The Clarity Code Processor (Demo 1994)



Author: MIchael L. Van De Vanter

Notes:

I developed the Code Processor as the "front end" technology for a prototype programming language + environment developed by the Clarity project at Sun Microsystems Laboratories (1992-95). A key architectural feature of the environment was program storage and modification as persistent, semantically attributed Abstract Syntax Trees (ASTs). Based on disappointing prior experience with AST-based code editors, I chose to make the fundamental representation of the editor something in between traditional text editors (where it is impossible to know much about the code with any reliability) and AST-based editors (where the user models had proven unworkable).

The "editable representation" was a lexical token stream, updated with every keystroke. There was no explicit representation of white space in that stream, and text presentation (including the visual gap between tokens) was driven by fine-grained code presentation styles developed by human factors research. The virtue of the token stream was that it is an exact representation that can be updated perfectly per-keystroke, when combined with detailed behavior designed to create the impression of a plain text editor.

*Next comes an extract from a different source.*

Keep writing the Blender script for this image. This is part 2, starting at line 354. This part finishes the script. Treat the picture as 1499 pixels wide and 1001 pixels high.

From the goal to create a natural text-editing experience came the name assigned to this technology, the "code processor" by analogy to the (then) rapidly growing adoption of "word processors".

In the video, note in particular the code typography (driven mostly by the lexical structure, though modified slightly when the AST gets updated) and the incremental feedback made possible by the editor's lexical data structure.


Code Processor prototype demonstration, Video Demonstration, Sun Microsystems Laboratories, Inc., 1994.